PROBLEM STATEMENT | Set down the data below from its first line to the line holding "1.30)], .02), .0055)", inclusive; omit all pictures.

RAW RECORDS |

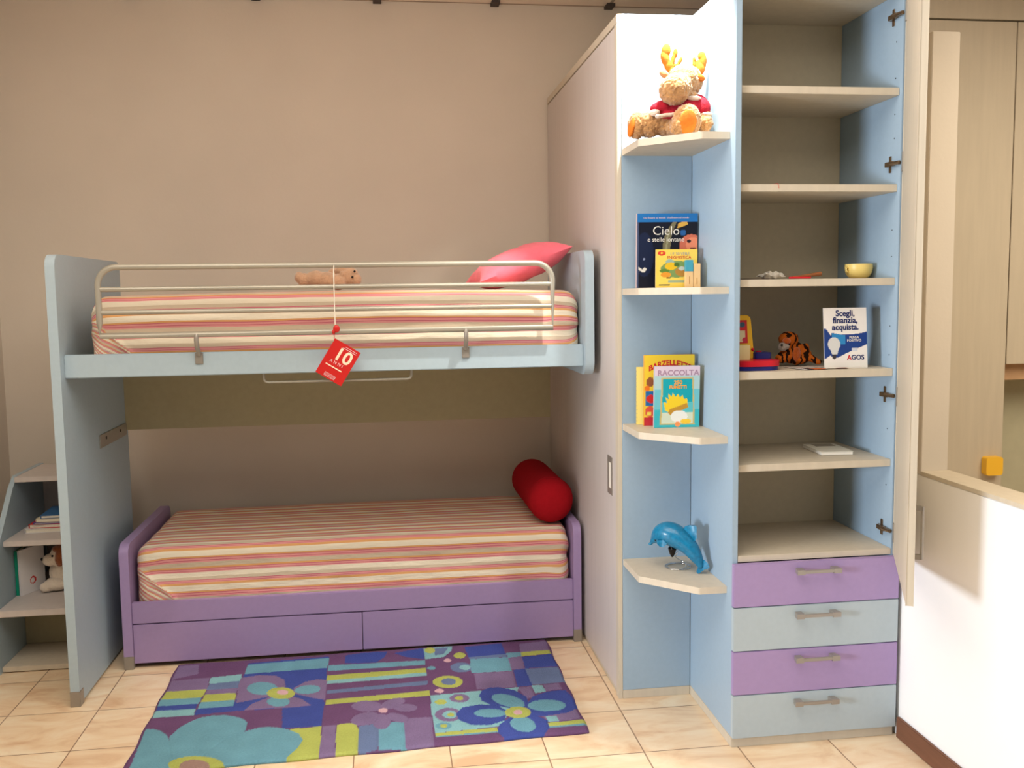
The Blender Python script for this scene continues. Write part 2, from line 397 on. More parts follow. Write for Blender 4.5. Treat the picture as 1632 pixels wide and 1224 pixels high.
# guard rail: outer loop with two inner bars, and two clips
gy = 3.775
gr = tb('guard_rail', 'tube', bed, arc_path([(-.2, gy, 1.452), (-1.078, gy, 1.452), (-1.078, gy, 1.708), (.671, gy, 1.708), (.671, gy, 1.452), (-.199, gy, 1.452)], .006, 4)[:8] and
   [(-1.078, gy, 1.452)] + [(-1.078, gy, 1.452+.19*k/4) for k in range(1, 5)] +
   [(-1.008-.07*math.cos(a), gy, 1.642+.07*math.sin(a)) for a in [PI/2*k/8 for k in range(1, 9)]] +
   [(.601+.07*math.sin(a), gy, 1.642+.07*math.cos(a)) for a in [PI/2*k/8 for k in range(0, 9)]] + [(.671, gy, 1.452)], .0118, 12, closed=True)
for zz in (1.628, 1.540): tb('rail_bar', 'tube', gr, [(-1.07, gy, zz), (.665, gy, zz)], .0095, 10)
for cx in (-.724, .318):
    cl = tb('rail_clip', 'satin', gr, [(cx, gy-.004, 1.45), (cx, gy-.012, 1.43), (cx, gy-.004, 1.405), (cx, gy+.02, 1.385), (cx, 3.803, 1.37)], .009, 10)
    bx('clip_plate', 'satin', cl, cx-.015, cx+.015, 3.803, 3.8095, 1.335, 1.378)
tb('step_bar', 'tube', bed, arc_path([(-.487, 3.85, 1.30), (-.487, 3.85, 1.252), (.099, 3.85, 1.252), (.099, 3.85, 1.30)], .02), .0055)

# ================================================================== LOWER BED
lb = thing('lower_bed', 'lilac single bed with two drawer fronts standing under the upper bunk', 'bed', (-.15, 4.5, 0))
for nm, x0, x1 in (('end_panel', -1.1527, -1.1135), ('end_panel', .8173, .8532)):
    pr(nm, 'lilac', lb, rpoly([(4.119, .012), (4.93, .012), (4.93, .548, .05), (4.119, .548, .05)]), 'x', x0, x1, bevel=.006)
    bx('foot_cap', 'satin', lb, x0-.001, x1+.001, 4.1165, 4.14, 0, .058, bevel=.002)
bx('front_rail', 'lilac', lb, -1.1135, .8173, 4.129, 4.154, .1965, .2901, bevel=.003)
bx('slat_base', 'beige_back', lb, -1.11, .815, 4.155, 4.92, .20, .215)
bx('drawer_front', 'lilac', lb, -1.112, -.1385, 4.129, 4.150, .0221, .1925)
bx('drawer_front', 'lilac', lb, -.1355, .816, 4.129, 4.150, .0221, .1925)

# ================================================================== MATTRESSES
def mattress(name, label, x0, x1, y0, y1, z0, z1, rad, seed, sag=0.0, endr=.06, loose=.02, phase=0):
    """closed rounded body swept along X; 'stripe' holds the distance across the cloth"""
    sec = rpoly([(y0, z0, .02), (y1, z0, .02), (y1, z1, rad), (y0, z1, rad)], 8)
    # resample section densely, start at back bottom so the front face runs last
    P = [Vector((p[0], p[1])) for p in sec]; n = len(P); L = [0]
    for i in range(n): L.append(L[-1]+(P[(i+1) % n]-P[i]).length)
    tot = L[-1]; K = int(tot/.012); prof = []
    for k in range(K):
        d = tot*k/K; i = max(j for j in range(n) if L[j] <= d); t = (d-L[i])/max(1e-9, L[i+1]-L[i]); q = P[i].lerp(P[(i+1) % n], t); prof.append((q.x, q.y, d))
    cy, cz = (y0+y1)/2, (z0+z1)/2
    N = 280; rows = []
    bm = bmesh.new(); lay = bm.verts.layers.float.new('stripe')
    steps = [(endr*(1-math.cos(PI/2*k/7)), 1-(1-math.sin(PI/2*k/7))*1.0) for k in range(8)]
    xs = [(x0+a, b) for a, b in steps] + [(x0+endr+(x1-x0-2*endr)*k/N, 1) for k in range(1, N)] + [(x1-a, b) for a, b in steps[::-1]]
    hy, hz = (y1-y0)/2, (z1-z0)/2
    for x, s in xs:
        ring = []
        for y, z, d in prof:
            ins = endr*(1-s)
            yy = cy+(y-cy)*(hy-ins)/hy; zz = cz+(z-cz)*(hz-ins)/hz
            nv = noise.noise(Vector((x*2.2+seed, y*5, z*9)))*.35+noise.noise(Vector((x*7+seed, y*11, z*16)))*.2
            e = max(0, 1-min(x-x0, x1-x)/.25)
            amp = .010+loose*e*max(0, (z1-.04-z)/(z1-z0))
            fr = 1 if y < cy-hy+.02 else .35
            zz += -sag*((2*(x-x0)/(x1-x0)-1)**2) if z > cz else 0
            cr_ = (z1-.075-(x-x0)*1.0)-z if y < cy else -1      # tucked corner fold, lower left
            fold = cr_ > 0 and x-x0 < .17
            if y < cy-hy+.03: yy -= .010*math.exp(-(cr_/.010)**2)*(x-x0 < .17)
            v = bm.verts.new((x+(nv*loose*.8 if (s < 1) else 0), yy-nv*amp*2*fr, zz+(nv*amp*(1.0 if z > z1-.02 else .4))))
            v[lay] = d+phase+nv*.008+e*e*.02*noise.noise(Vector((x*9, z*14, seed+3)))+(1.5*cr_+.03 if fold else 0); ring.append(v)
        rows.append(ring)
    for a, b in zip(rows, rows[1:]):
        for k in range(K):
            k2 = (k+1) % K; bm.faces.new((a[k], a[k2], b[k2], b[k]))
    bm.faces.new(rows[0][::-1]); bm.faces.new(rows[-1])
    o = finish(bm, name, 'stripe', None, smooth=60, origin=(cx_(x0, x1), cy, z0))
    return tag(o, label, 'mattress')
def cx_(a, b): return (a+b)/2
mattress('mattress', 'upper bunk mattress in pink and orange striped cover behind the guard rail', -1.145, .800, 3.842, 4.605, 1.314, 1.612, .055, 1.0, .010, .075, .045)
mattress('mattress', 'lower bed mattress in pink and orange striped cover', -1.100, .808, 4.160, 4.925, .217, .525, .040, 5.0, .004, .05, .040, phase=.03)

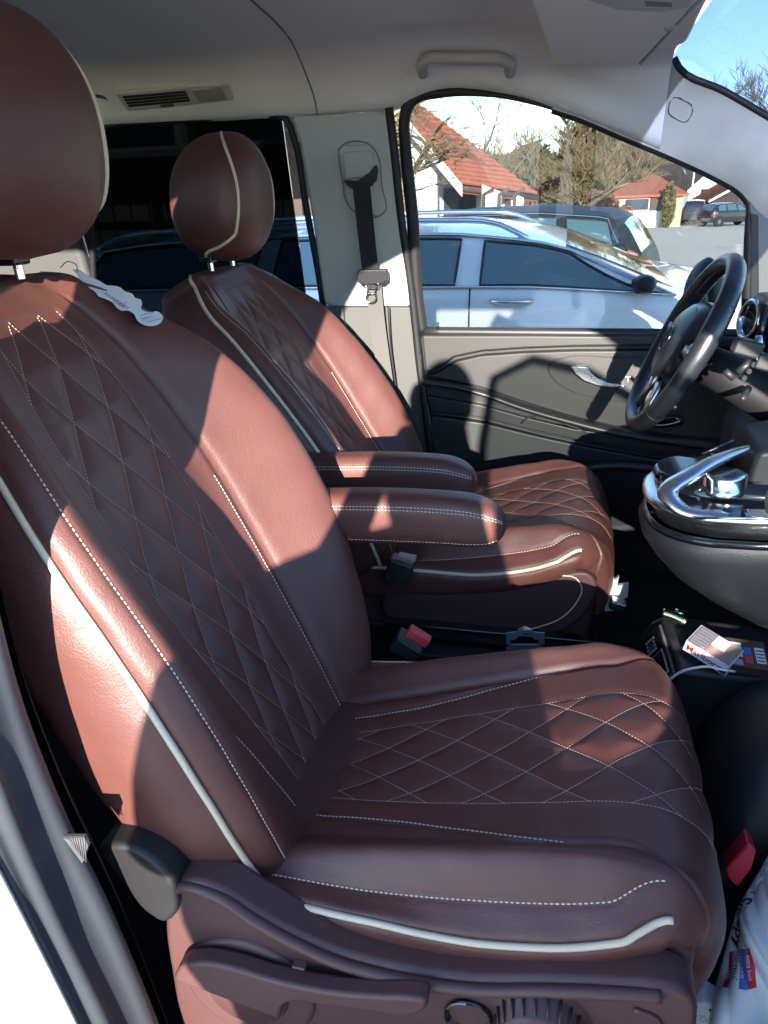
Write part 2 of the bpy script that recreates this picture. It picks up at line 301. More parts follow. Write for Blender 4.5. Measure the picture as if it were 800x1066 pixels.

OUTPUT BELOW |
The Blender Python script for this scene continues. Write part 2, from line 397 on. More parts follow. Write for Blender 4.5. Treat the picture as 1632 pixels wide and 1224 pixels high.
# guard rail: outer loop with two inner bars, and two clips
gy = 3.775
gr = tb('guard_rail', 'tube', bed, arc_path([(-.2, gy, 1.452), (-1.078, gy, 1.452), (-1.078, gy, 1.708), (.671, gy, 1.708), (.671, gy, 1.452), (-.199, gy, 1.452)], .006, 4)[:8] and
   [(-1.078, gy, 1.452)] + [(-1.078, gy, 1.452+.19*k/4) for k in range(1, 5)] +
   [(-1.008-.07*math.cos(a), gy, 1.642+.07*math.sin(a)) for a in [PI/2*k/8 for k in range(1, 9)]] +
   [(.601+.07*math.sin(a), gy, 1.642+.07*math.cos(a)) for a in [PI/2*k/8 for k in range(0, 9)]] + [(.671, gy, 1.452)], .0118, 12, closed=True)
for zz in (1.628, 1.540): tb('rail_bar', 'tube', gr, [(-1.07, gy, zz), (.665, gy, zz)], .0095, 10)
for cx in (-.724, .318):
    cl = tb('rail_clip', 'satin', gr, [(cx, gy-.004, 1.45), (cx, gy-.012, 1.43), (cx, gy-.004, 1.405), (cx, gy+.02, 1.385), (cx, 3.803, 1.37)], .009, 10)
    bx('clip_plate', 'satin', cl, cx-.015, cx+.015, 3.803, 3.8095, 1.335, 1.378)
tb('step_bar', 'tube', bed, arc_path([(-.487, 3.85, 1.30), (-.487, 3.85, 1.252), (.099, 3.85, 1.252), (.099, 3.85, 1.30)], .02), .0055)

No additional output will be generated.